Morricone died in 2020 at age 91, pre-writing his own three-sentence obituary, the first sentence of which was: “I, Ennio Morricone, am dead.” Most of the composer interview footage Tornatore uses here comes from 2015 and 2016. We meet the musical lion in winter in his wonderfully chaotic study at home, in Rome, surrounded by mountains, of paper and books and sheet music. He never relocated from the city he knew all his life, 70 years of that life in the company of his wife, Maria Travia, with whom he had four children.

We first see Morricone in “Ennio” stretching out, literally, doing his daily calisthenics. Later — in a self-conscious but effective first-person camera composition — director Tornatore shoots his subject conducting his own recorded music so that the composer’s hands momentarily become ours.

Most of “Ennio” flies by, in breathless yet somehow easy-breathing ways Tornatore’s fiction features rarely do for me. Co-editors Massimo Quaglia and Annalisa Schillaci work wonders in blending archival footage with choice excerpts from the Westerns, gangster movies, love stories and whatnots graced by Morricone’s scores.

 

We learn of his early years, his stern trumpeter-father, the fear of “humiliation” that young Morricone felt so readily. Recalling his insecure years as a working-class student in a hidebound musical conservatory, or as a young teenager, subbing for his ailing father as a late-night dance band trumpeter during World War II, that word comes up, with a wince, several times.

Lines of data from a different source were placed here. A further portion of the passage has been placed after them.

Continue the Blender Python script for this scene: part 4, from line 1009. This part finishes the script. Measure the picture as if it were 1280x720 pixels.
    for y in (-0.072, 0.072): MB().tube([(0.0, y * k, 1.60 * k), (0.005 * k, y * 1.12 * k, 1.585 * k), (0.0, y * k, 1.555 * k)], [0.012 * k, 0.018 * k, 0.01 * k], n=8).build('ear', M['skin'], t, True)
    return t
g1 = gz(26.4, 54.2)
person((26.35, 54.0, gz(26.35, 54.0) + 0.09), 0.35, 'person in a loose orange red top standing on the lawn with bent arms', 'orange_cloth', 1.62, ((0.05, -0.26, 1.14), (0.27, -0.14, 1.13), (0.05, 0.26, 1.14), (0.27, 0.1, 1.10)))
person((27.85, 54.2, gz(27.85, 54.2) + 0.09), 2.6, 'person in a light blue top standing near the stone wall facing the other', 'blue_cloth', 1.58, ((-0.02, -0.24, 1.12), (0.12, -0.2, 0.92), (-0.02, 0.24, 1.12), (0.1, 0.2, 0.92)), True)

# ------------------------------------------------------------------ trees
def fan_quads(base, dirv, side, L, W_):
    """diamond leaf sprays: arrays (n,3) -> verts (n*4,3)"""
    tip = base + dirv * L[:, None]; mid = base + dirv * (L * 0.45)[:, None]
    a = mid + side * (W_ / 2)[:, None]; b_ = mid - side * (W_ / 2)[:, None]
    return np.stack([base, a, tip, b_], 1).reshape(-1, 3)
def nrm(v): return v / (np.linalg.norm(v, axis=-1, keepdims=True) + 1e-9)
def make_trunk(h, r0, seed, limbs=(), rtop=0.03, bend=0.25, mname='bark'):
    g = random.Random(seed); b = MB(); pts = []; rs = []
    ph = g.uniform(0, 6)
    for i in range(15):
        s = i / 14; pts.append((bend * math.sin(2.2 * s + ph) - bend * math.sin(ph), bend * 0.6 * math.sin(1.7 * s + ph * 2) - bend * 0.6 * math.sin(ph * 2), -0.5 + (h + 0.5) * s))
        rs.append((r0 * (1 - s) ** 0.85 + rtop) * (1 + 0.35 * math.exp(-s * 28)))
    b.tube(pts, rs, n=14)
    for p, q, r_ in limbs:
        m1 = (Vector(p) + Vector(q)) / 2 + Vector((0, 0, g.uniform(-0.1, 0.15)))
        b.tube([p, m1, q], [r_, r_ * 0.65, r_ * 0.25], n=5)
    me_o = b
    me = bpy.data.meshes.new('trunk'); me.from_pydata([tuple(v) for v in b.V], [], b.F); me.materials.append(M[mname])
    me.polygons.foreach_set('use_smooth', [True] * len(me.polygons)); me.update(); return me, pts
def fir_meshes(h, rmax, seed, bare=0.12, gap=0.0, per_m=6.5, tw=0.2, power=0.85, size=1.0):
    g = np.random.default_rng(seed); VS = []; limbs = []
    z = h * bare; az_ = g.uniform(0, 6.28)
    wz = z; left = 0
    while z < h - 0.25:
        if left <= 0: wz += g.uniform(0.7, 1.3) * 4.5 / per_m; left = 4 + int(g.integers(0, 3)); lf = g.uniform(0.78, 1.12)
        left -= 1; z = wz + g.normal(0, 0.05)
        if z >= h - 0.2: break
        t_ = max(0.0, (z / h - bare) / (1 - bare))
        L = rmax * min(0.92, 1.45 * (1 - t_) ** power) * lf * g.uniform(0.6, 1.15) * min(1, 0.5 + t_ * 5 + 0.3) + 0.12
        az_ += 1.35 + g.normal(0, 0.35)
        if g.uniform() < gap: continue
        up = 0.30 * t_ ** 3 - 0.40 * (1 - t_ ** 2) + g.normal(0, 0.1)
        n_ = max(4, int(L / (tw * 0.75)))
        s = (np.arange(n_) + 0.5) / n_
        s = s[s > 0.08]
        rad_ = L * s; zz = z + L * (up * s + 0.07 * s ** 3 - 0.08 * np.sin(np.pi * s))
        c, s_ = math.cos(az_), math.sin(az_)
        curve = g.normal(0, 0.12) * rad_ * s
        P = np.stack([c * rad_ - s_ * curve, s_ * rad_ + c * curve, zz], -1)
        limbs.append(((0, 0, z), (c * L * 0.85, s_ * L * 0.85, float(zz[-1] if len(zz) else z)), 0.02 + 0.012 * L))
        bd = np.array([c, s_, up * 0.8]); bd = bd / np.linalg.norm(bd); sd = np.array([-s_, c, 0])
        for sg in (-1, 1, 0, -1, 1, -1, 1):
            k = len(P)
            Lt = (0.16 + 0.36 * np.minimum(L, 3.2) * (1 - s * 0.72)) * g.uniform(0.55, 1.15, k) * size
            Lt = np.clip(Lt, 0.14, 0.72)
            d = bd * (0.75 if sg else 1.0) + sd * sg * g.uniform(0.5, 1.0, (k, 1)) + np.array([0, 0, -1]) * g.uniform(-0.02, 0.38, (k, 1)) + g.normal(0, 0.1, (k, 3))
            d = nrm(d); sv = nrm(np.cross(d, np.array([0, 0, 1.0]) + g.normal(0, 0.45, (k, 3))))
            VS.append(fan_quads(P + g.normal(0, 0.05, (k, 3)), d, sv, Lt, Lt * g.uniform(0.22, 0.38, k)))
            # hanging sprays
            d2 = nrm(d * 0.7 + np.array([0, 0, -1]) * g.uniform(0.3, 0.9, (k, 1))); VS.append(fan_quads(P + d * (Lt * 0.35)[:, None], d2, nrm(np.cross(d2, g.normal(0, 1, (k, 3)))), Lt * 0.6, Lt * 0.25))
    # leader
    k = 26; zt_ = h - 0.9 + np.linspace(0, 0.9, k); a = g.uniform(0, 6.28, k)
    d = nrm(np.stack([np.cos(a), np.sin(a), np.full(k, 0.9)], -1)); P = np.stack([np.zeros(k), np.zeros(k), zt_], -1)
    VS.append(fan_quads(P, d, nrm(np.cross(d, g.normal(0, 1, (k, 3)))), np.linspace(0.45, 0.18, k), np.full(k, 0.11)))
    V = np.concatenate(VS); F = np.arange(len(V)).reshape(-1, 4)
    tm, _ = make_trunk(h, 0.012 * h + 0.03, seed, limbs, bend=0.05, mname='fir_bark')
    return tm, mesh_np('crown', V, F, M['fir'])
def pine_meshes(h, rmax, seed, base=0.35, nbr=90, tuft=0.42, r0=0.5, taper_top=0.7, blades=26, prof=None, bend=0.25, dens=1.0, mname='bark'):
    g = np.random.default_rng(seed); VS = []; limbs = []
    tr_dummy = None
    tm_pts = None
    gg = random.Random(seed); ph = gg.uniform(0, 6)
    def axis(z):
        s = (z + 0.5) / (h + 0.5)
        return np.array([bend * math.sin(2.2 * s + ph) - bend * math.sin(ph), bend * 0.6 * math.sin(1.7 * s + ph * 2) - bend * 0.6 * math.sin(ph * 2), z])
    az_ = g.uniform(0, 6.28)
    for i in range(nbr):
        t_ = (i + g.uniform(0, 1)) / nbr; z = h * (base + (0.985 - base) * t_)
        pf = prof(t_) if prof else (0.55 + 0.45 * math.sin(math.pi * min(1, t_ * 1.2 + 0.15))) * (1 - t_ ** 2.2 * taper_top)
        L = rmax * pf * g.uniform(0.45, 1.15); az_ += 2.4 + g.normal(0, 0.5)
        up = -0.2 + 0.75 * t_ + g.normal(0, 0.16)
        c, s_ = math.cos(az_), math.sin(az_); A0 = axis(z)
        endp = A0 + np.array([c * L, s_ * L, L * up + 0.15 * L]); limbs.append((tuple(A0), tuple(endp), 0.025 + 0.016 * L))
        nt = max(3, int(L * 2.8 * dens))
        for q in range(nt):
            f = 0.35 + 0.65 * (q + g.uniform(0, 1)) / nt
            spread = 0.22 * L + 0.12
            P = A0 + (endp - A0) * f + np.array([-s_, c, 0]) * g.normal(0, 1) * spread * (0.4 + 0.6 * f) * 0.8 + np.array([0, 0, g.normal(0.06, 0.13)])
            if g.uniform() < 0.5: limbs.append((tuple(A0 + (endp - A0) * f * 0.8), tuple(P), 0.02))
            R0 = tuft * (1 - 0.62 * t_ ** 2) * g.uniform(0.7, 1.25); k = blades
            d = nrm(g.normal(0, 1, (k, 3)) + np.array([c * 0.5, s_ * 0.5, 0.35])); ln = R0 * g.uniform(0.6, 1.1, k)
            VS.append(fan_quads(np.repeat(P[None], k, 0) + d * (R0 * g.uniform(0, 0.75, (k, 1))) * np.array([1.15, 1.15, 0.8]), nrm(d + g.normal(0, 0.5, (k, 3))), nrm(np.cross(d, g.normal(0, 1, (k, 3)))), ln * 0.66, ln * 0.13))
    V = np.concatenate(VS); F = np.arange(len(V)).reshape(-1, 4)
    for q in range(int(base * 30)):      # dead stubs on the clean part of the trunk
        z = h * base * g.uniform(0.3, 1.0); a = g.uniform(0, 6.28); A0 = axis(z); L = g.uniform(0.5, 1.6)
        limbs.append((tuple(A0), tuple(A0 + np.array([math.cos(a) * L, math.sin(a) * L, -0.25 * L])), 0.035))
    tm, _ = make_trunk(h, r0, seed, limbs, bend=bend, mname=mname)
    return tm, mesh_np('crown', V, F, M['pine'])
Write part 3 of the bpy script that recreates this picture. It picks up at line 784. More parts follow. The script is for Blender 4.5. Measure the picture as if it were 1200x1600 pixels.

For decades Morricone wrestled with the patronizing attitude of his mentors regarding the budding arranger and composer’s commercial work, considered not just un-serious but musical trash. It wasn’t until the 1980s, and his score for Sergio Leone’s gangster saga “Once Upon a Time in America,” that many of Morricone’s longtime skeptics acknowledged the craft, sly counterpoint and soulful ambition they might’ve heard decades earlier had they truly been listening.

Much of the material in “Ennio” will be a revelation to the garden-variety American fan of film music (i.e., me). The borderline-crazy soundscapes Morricone created for Italian popular singers, risking gimmickry every bar but rarely settling for it, intrigue and delight to this day. His inspirations ranged from Igor Stravinsky to John Cage to his own loving mother, who exhorted him to “write a nice melody. That’s how you will become famous.”

Other interview subjects in “Ennio” include Quentin Tarantino, who revered Morricone though he didn’t quite understand the score he ended up with for “The Hateful Eight.” The fanboy director preferred something with whistling, or howling, or harmonica, like the Leone Westerns which made Morricone’s name in the 1960s. Instead, the composer handed Tarantino a set of brooding, carefully unsettling themes that made Tarantino’s hollow snowbound mystery more interesting than it actually was.